Isabella d’Este wanted to have the best possible portrait of herself painted, sculpted, or struck on a coin. In 1498, she determined to surround herself with the most eminent contemporary artists and find the best portrait painter, one who could produce a perfect imitation of nature; her choice fell on Leonardo da Vinci. When in Venice, Leonardo da Vinci showed his portrait of Isabella to his friend Lorenzo da Pavia, who wrote to the Marchesa on March 13, 1500: "Leonardo da Vinci is in Venice, he has shown me a portrait of Your Ladyship that is very lifelike. It is very well done and could not possibly be better." Despite Isabella’s insistence, the painting was never done.
In his sketch, Leonardo used various pigments (sanguine and chalk), different tones of black, and finely hatched and smudged red and yellow ochre to obtain the passage from light to shadow on the face and hair. Contrary to claims by Vallardi and almost all subsequent authors, there are no traces of pastel. A very pale white applied to the bosom (covered by a piece of lace called a “modesty piece”), the forehead, and the cheek, accentuates the slant of the shoulders and the shadow of the neck.
Though unfinished, this sketch is remarkable for its proportions, and for the foreshortening of the bust; it is also striking for the ambiguous choice of pose. The perfectly linear profile, eyes gazing beyond our field of vision, contrasts with the turn of the body. The portrait in profile may have been the choice of the Marchesa herself, who was thus portrayed on the bronze medal made by Gian Cristoforo Romano in 1497-1498. The clear-cut profile of the face, its use of space, the slant of the turning shoulders, the attention paid to the folded hands and the finger pointing to the book are all touches that distinguish this work from the Portrait of Cecilia Gallerani (1489-1491, Cracow, Czartoryski Museum) and from the Portrait of an Unknown Woman (c. 1495-1500, Paris, Musée du Louvre).
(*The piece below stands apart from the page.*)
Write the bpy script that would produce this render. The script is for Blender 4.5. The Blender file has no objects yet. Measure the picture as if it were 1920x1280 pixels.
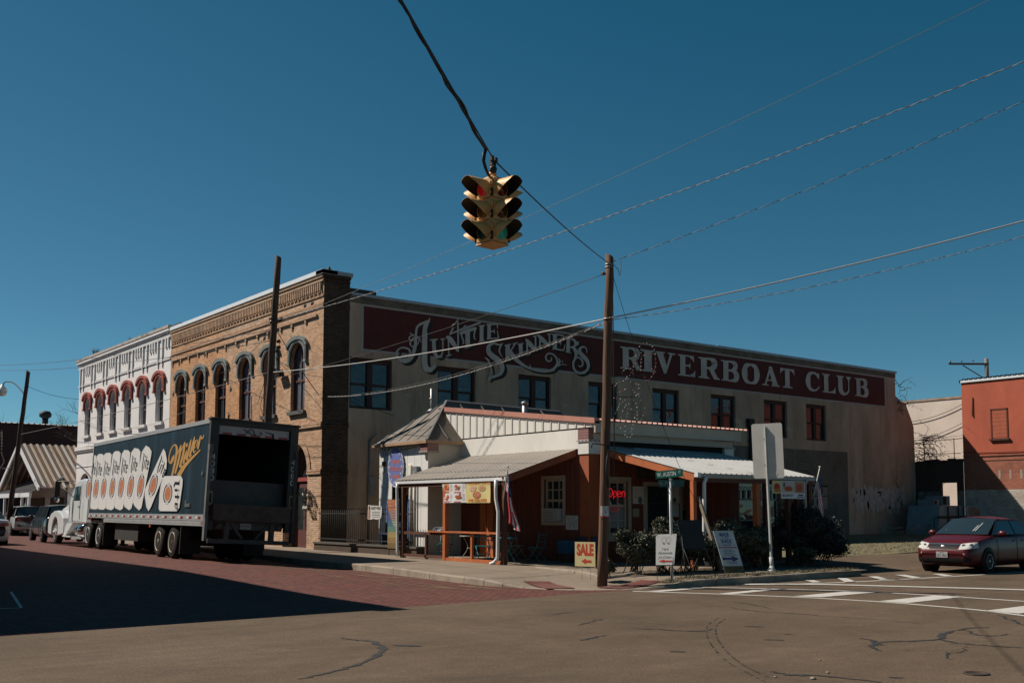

This portrait of Isabella d’Este can be seen as the fruition of Leonardo’s experimentation since the 1490s, and a preview of what was about to follow: the cartoon of the Virgin and St Anne (London, National Gallery), and the Mona Lisa (Paris, Musée du Louvre). The portraits of Isabella d’Este and the Mona Lisa seem to represent Leonardo’s "progressive idealization of the portrait"—in other words, his attempt to create portraits that were lifelike yet of a perfection related to universal beauty.
Black and red chalk with stump, ochre chalk, white highlights on the face, throat, and hand. Original black chalk lines are visible in several places: face, hair, veil on the forehead, neck, garment covering the breast, left shoulder. Paper prepared with white in the upper left and right parts.